Brad Stevens won his first NBA title last night. He’d won the Horizon League (four times, seven if you count his time as an assistant), the NCAA Tournament’s West and Southeast Regionals, and the Eastern Conference (once before this year), but this is his first championship at the national level. The former wunderkind, still only 47 years old, reached the mountaintop, the latest man to assemble an NBA champion through shrewdness following the age of sales.
Given this long road to the ultimate summit, a comparison to Theo Epstein feels a little off-base. Epstein, after all, won the most storied championship in American sports at the age of 30, then duplicated the feat in Chicago at 42. When Stevens was 30, he was an assistant coach at a little-known low-major in Indianapolis. Still, it’s easy to instinctively connect the boy geniuses. Though they don’t look alike, they’re cut from similar physical cloth, thin white guys a little over six feet tall with short, originally dark hair. They each have a vague technocratic streak. Their career paths run in parallel. Ascension to audacious heights while young for their role, seasons as the hottest commodity in their industry, frustrating collisions with failure, and multiple pivots to new challenges. Most similarly, they each receive the “What now?” treatment more than anyone else in their respective sport. How many times was Theo Epstein asked, when he left the Cubs, how he planned to spend the next forty years of his life? For how long will Brad Stevens be asked whether he plans to return to coaching, specifically in the college game?

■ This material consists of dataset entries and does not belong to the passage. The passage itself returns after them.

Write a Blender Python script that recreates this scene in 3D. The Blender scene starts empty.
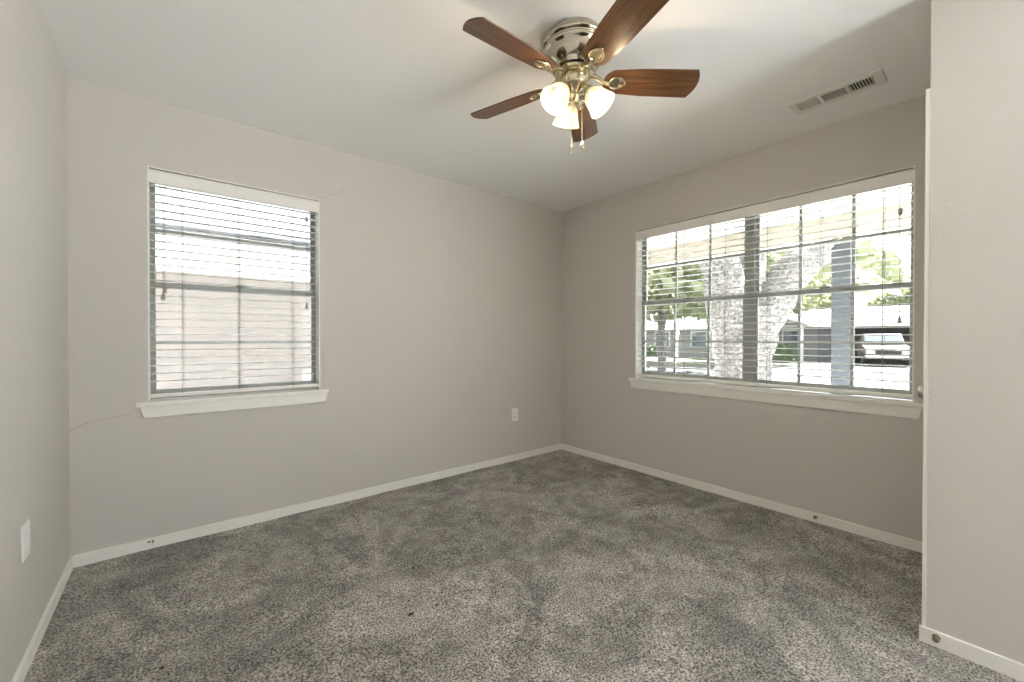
import bpy, bmesh, math, random
from mathutils import Vector, Matrix
random.seed(7)
PI = math.pi
R = math.radians
scene = bpy.context.scene

# ------------------------------------------------------------------ camera
CAM_Z = 1.1444
yaw, pitch, roll = R(39.2547), R(-0.4123), R(0.0275)
cd = bpy.data.cameras.new('camera'); cam = bpy.data.objects.new('camera', cd)
scene.collection.objects.link(cam)
cd.sensor_width = 36.0; cd.lens = 36.0 * 414.17 / 1024.0; cd.clip_start = 0.02; cd.clip_end = 300
f = Vector((math.sin(yaw)*math.cos(pitch), math.cos(yaw)*math.cos(pitch), math.sin(pitch)))
r0 = Vector((math.cos(yaw), -math.sin(yaw), 0)); u0 = r0.cross(f)
rr = r0*math.cos(roll) + u0*math.sin(roll); uu = -r0*math.sin(roll) + u0*math.cos(roll)
m = Matrix((rr, uu, -f)).transposed().to_4x4(); m.translation = (0, 0, CAM_Z)
cam.matrix_world = m
scene.camera = cam

# ------------------------------------------------------------------ sky, sun, exposure
w = bpy.data.worlds.new('sky'); scene.world = w; w.use_nodes = True
bg = w.node_tree.nodes['Background']
bg.inputs[0].default_value = (0.88, 0.94, 1.0, 1); bg.inputs[1].default_value = 0.95
sd = bpy.data.lights.new('sun', 'SUN'); sd.energy = 20.0; sd.angle = R(1.5); sd.color = (1.0, 0.98, 0.955)
sun = bpy.data.objects.new('sun', sd); scene.collection.objects.link(sun)
SUN_FROM = Vector((0.90, -0.22, 0.98))
sun.rotation_euler = SUN_FROM.to_track_quat('Z', 'Y').to_euler()
sun.location = (16, -8, 26)
vs = scene.view_settings
scene.display_settings.display_device = 'sRGB'
vs.view_transform = 'Standard'; vs.look = 'None'; vs.gamma = 1.0; vs.use_curve_mapping = False
vs.exposure = 2.17
scene.cycles.max_bounces = 12; scene.cycles.diffuse_bounces = 8
scene.cycles.transparent_max_bounces = 24
scene.cycles.sample_clamp_indirect = 6.0
scene.cycles.use_denoising = True

# ------------------------------------------------------------------ materials
def sock(n, name, v):
    if name in n.inputs: n.inputs[name].default_value = v

def mat(name, col, rough=0.6, metal=0.0, spec=0.5, bump=None, var=None, trans=None):
    """bump = (scale, strength, distance); var = (scale, colour2, contrast)"""
    mt = bpy.data.materials.new(name); mt.use_nodes = True
    nt = mt.node_tree; b = nt.nodes['Principled BSDF']
    b.inputs['Base Color'].default_value = (*col, 1)
    b.inputs['Roughness'].default_value = rough; b.inputs['Metallic'].default_value = metal
    sock(b, 'Specular IOR Level', spec)
    tc = nt.nodes.new('ShaderNodeTexCoord')
    if var:
        n = nt.nodes.new('ShaderNodeTexNoise'); n.inputs['Scale'].default_value = var[0]; n.inputs['Detail'].default_value = 5
        rp = nt.nodes.new('ShaderNodeValToRGB'); c = var[2]
        rp.color_ramp.elements[0].position = 0.5-c; rp.color_ramp.elements[1].position = 0.5+c
        rp.color_ramp.elements[0].color = (*col, 1); rp.color_ramp.elements[1].color = (*var[1], 1)
        nt.links.new(tc.outputs['Object'], n.inputs['Vector']); nt.links.new(n.outputs['Fac'], rp.inputs[0])
        nt.links.new(rp.outputs[0], b.inputs['Base Color'])
    if bump:
        n = nt.nodes.new('ShaderNodeTexNoise'); n.inputs['Scale'].default_value = bump[0]; n.inputs['Detail'].default_value = 3
        bp = nt.nodes.new('ShaderNodeBump'); bp.inputs['Strength'].default_value = bump[1]; bp.inputs['Distance'].default_value = bump[2]
        nt.links.new(tc.outputs['Object'], n.inputs['Vector']); nt.links.new(n.outputs['Fac'], bp.inputs['Height'])
        nt.links.new(bp.outputs[0], b.inputs['Normal'])
    if trans:
        tr = nt.nodes.new('ShaderNodeBsdfTranslucent'); tr.inputs[0].default_value = (*trans[1], 1)
        mx = nt.nodes.new('ShaderNodeMixShader'); mx.inputs[0].default_value = trans[0]
        out = nt.nodes['Material Output']
        nt.links.new(b.outputs[0], mx.inputs[1]); nt.links.new(tr.outputs[0], mx.inputs[2]); nt.links.new(mx.outputs[0], out.inputs[0])
    return mt

M = {}
M['wall'] = mat('greige_wall_paint', (0.60, 0.577, 0.547), 0.75, bump=(90, 0.22, 0.004), var=(0.8, (0.612, 0.589, 0.558), 0.3))
M['ceiling'] = mat('ceiling_paint', (0.87, 0.87, 0.86), 0.8, bump=(70, 0.12, 0.003))
M['trim'] = mat('white_trim_paint', (0.87, 0.86, 0.825), 0.42, bump=(40, 0.05, 0.002))
M['stain'] = mat('ceiling_crack', (0.36, 0.33, 0.29), 0.9)
M['blind'] = mat('white_blind_vinyl', (0.80, 0.80, 0.79), 0.38, trans=(0.14, (0.8, 0.8, 0.78)))
M['valance'] = mat('white_valance_vinyl', (0.86, 0.85, 0.82), 0.4)
M['cord'] = mat('grey_cord', (0.24, 0.235, 0.22), 0.8)
M['tassel'] = mat('grey_plastic_tassel', (0.40, 0.38, 0.34), 0.5)
M['alu'] = mat('painted_window_frame', (0.43, 0.45, 0.42), 0.45)
M['lock'] = mat('window_lock_metal', (0.25, 0.25, 0.24), 0.4, 0.8)
M['plate'] = mat('white_plate_plastic', (0.88, 0.87, 0.85), 0.35)
M['dark'] = mat('dark_slot', (0.03, 0.03, 0.03), 0.8)
M['vent'] = mat('vent_white_enamel', (0.74, 0.73, 0.68), 0.4)
M['duct'] = mat('vent_duct_dark', (0.05, 0.05, 0.045), 0.8)
M['nickel'] = mat('satin_nickel', (0.55, 0.52, 0.47), 0.25, 1.0)
M['bronze'] = mat('aged_brass_stop', (0.30, 0.25, 0.17), 0.35, 0.9)
M['rubber'] = mat('white_rubber_tip', (0.55, 0.53, 0.5), 0.7)
M['chrome'] = mat('polished_pewter', (0.50, 0.46, 0.37), 0.09, 1.0)
M['brass'] = mat('polished_brass_nickel', (0.60, 0.54, 0.39), 0.22, 1.0)
M['debris'] = mat('dark_debris', (0.05, 0.045, 0.035), 0.9)

def wood_mat():
    mt = bpy.data.materials.new('walnut_blade'); mt.use_nodes = True
    nt = mt.node_tree; b = nt.nodes['Principled BSDF']; b.inputs['Roughness'].default_value = 0.30
    tc = nt.nodes.new('ShaderNodeTexCoord'); uv = tc.outputs['UV']
    mp = nt.nodes.new('ShaderNodeMapping'); mp.inputs['Scale'].default_value = (3.0, 45, 1)
    n = nt.nodes.new('ShaderNodeTexNoise'); n.inputs['Scale'].default_value = 1.6; n.inputs['Detail'].default_value = 6; n.inputs['Distortion'].default_value = 0.6
    rp = nt.nodes.new('ShaderNodeValToRGB')
    e = rp.color_ramp.elements; e[0].position = 0.3; e[0].color = (0.040, 0.018, 0.008, 1); e[1].position = 0.72; e[1].color = (0.155, 0.068, 0.022, 1)
    nt.links.new(uv, mp.inputs[0]); nt.links.new(mp.outputs[0], n.inputs['Vector']); nt.links.new(n.outputs['Fac'], rp.inputs[0]); nt.links.new(rp.outputs[0], b.inputs['Base Color'])
    sock(b, 'Coat Weight', 0.25); sock(b, 'Coat Roughness', 0.18)
    return mt
M['wood'] = wood_mat()

def carpet_mat():
    mt = bpy.data.materials.new('grey_cut_pile_carpet'); mt.use_nodes = True
    nt = mt.node_tree; b = nt.nodes['Principled BSDF']; b.inputs['Roughness'].default_value = 1.0; sock(b, 'Specular IOR Level', 0.05)
    sock(b, 'Sheen Weight', 0.15)
    tc = nt.nodes.new('ShaderNodeTexCoord'); L = nt.links.new
    def noise(s, d, rough=0.5, dist=0.0):
        n = nt.nodes.new('ShaderNodeTexNoise'); n.inputs['Scale'].default_value = s; n.inputs['Detail'].default_value = d
        n.inputs['Roughness'].default_value = rough; n.inputs['Distortion'].default_value = dist
        L(tc.outputs['Object'], n.inputs['Vector']); return n.outputs['Fac']
    def ramp(src, p0, p1, c0, c1):
        rp = nt.nodes.new('ShaderNodeValToRGB'); e = rp.color_ramp.elements
        e[0].position = p0; e[1].position = p1; e[0].color = (c0, c0, c0, 1); e[1].color = (c1, c1, c1, 1)
        L(src, rp.inputs[0]); return rp.outputs[0]
    def mul(a, c):
        mx = nt.nodes.new('ShaderNodeMix'); mx.data_type = 'RGBA'; mx.blend_type = 'MULTIPLY'; mx.inputs[0].default_value = 1.0
        L(a, mx.inputs[6]); L(c, mx.inputs[7]); return mx.outputs[2]
    patch = ramp(noise(1.9, 8, 0.66, 1.2), 0.40, 0.60, 0.66, 1.10)       # trodden and brushed areas of the pile
    patch2 = ramp(noise(9, 4, 0.6, 0.6), 0.38, 0.62, 0.78, 1.12)
    tuft = ramp(noise(135, 2, 0.6), 0.36, 0.64, 0.22, 1.60)
    tuft2 = ramp(noise(60, 2, 0.6), 0.35, 0.65, 0.85, 1.12)
    base = nt.nodes.new('ShaderNodeRGB'); base.outputs[0].default_value = (0.40, 0.38, 0.345, 1)
    c = mul(mul(mul(mul(base.outputs[0], patch), patch2), tuft), tuft2)
    L(c, b.inputs['Base Color'])
    bp = nt.nodes.new('ShaderNodeBump'); bp.inputs['Strength'].default_value = 0.6; bp.inputs['Distance'].default_value = 0.01
    L(noise(140, 3, 0.6), bp.inputs['Height'])
    L(bp.outputs[0], b.inputs['Normal'])
    return mt
M['carpet'] = carpet_mat()

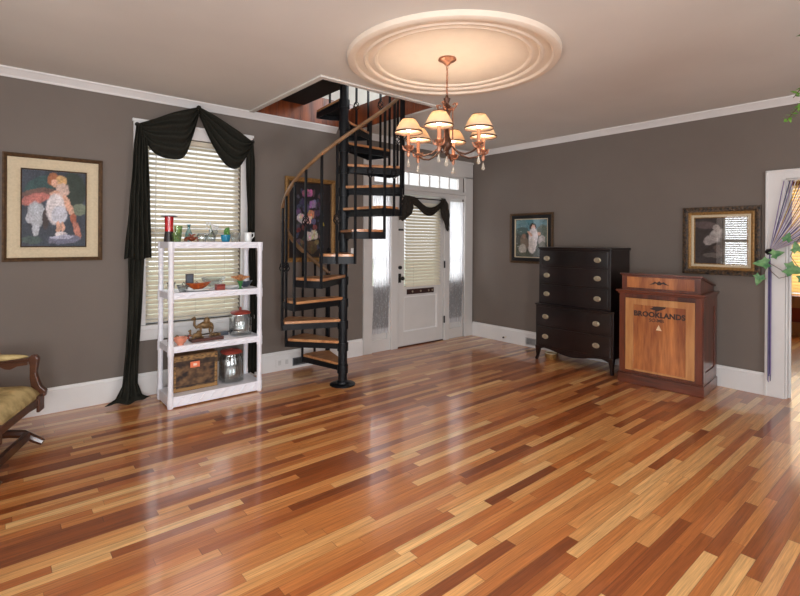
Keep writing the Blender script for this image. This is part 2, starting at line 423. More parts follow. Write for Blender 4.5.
def blind(name, label, x0, x1, z0, z1, y, mat, pitch=.044, wd=.05, tilt=36, axis='x', loc=None, sgn=1, grp=None):
    """horizontal slat blind; axis 'x' runs along x at depth y, 'y' runs along y at x=y"""
    P = (lambda u, d, z: (u, y+d, z)) if axis == 'x' else (lambda u, d, z: (y+d, u, z))
    lo = P((x0+x1)/2, 0, z0)
    t = thing(name, label, 'blind', lo, grp)
    hb = MB()
    a = P(x0, -.02, z1-.045); b = P(x1, .03, z1); hb.box(a[0], b[0], a[1], b[1], a[2], b[2]); hb.build('headrail', mat, t, bevel=.004)
    sl = MB(); ta = math.radians(tilt); z = z1-.075
    while z > z0+.03:
        dy, dz = wd/2*math.cos(ta), wd/2*math.sin(ta); th = .0014
        q = []
        for s1 in (x0, x1):
            for k in range(5):
                f = k/2-1; arc = (1-f*f)*.0022
                q.append(P(s1, dy*f*sgn, z+dz*f+arc))
        nb = 5
        vs = q+[(v[0], v[1], v[2]-th*2) for v in q]
        fs = []
        for k in range(4): fs.append((k, k+1, nb+k+1, nb+k)); fs.append((10+k, 10+nb+k, 10+nb+k+1, 10+k+1))
        fs += [(0, nb, nb+10, 10), (4, 14, 14+nb, 4+nb)]
        sl.add(vs, fs); z -= pitch
    sl.build('slats', mat, t)
    a = P(x0, -.018, z0); b = P(x1, .018, z0+.022); MB().box(a[0], b[0], a[1], b[1], a[2], b[2]).build('bottom_rail', mat, t, bevel=.003)
    L_ = x1-x0
    for f in ((.18, .5, .82) if L_ > .75 else (.2, .8)):
        MB().cyl(P(x0+L_*f, -.0285, z0+.01), P(x0+L_*f, -.0285, z1-.03), .0016, n=6).build('ladder_cord', M['cord'], t)
    return t
t = blind('window_blind', 'cream slatted blind in the window behind the white shelf rack', -4.445, -3.58, .655, 2.365, .025, M['slat'])
MB().cyl((-4.37, -.012, 1.25), (-4.37, -.012, 2.31), .004, n=6).build('tilt_wand', M['cord'], t)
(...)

I bring Epstein up, then, as a sort of a guideline. Because while he and Stevens are not the same, he does illustrate how varied of options these guys enjoy. We, as fans, sometimes forget there are jobs successful sports leaders can take beyond head coach and general manager and president of baseball/basketball op’s. We know those depth charts, and we know there’s an owner above them, and we know very little else. But sports is a big, big industry. Epstein didn’t need to run for governor to find a new hill to climb in 2020, when he set to work on designing rule changes to improve baseball’s on-field product. He didn’t need to buy an NWSL team this February to get into the world of professional ownership.
In a year, there’s a decent chance the Indiana Hoosiers are again hiring a head coach, and if last time was any indication, Brad Stevens will be discussed until he makes emphatically clear that he doesn’t want the role. Might he take the job? It sure seems doubtful. He hasn’t coached in three years, and he hasn’t been in the college game in more than a decade. He didn’t take it the last time it came available. (Although he hadn’t won a championship then…) More likely, whenever he tires of his role architecting NBA rosters, he’ll move on to a pursuit we don’t know exists. He’ll follow the Epstein route, going somewhere we don’t know at an unexpected moment, yet in a way that doesn’t surprise us at all.
Miscellany
- I’m shocked that only eleven media members vote on the NBA Finals MVP award. I’m not unhappy with Jaylen Brown winning it or anything, but I’m surprised that for an award that big, the voting pool is that small. I wonder how it came to be that way. Is it a logistics thing? The quick turnaround?
- We get our final test tonight on whether the 2024 NBA Finals and Stanley Cup Finals were cosmically linked. Betting markets did move rather strongly towards the Panthers after the Celtics and Mavericks completed their own Game 5, at least if I’m interpreting this correctly. Other things might be driving that, though.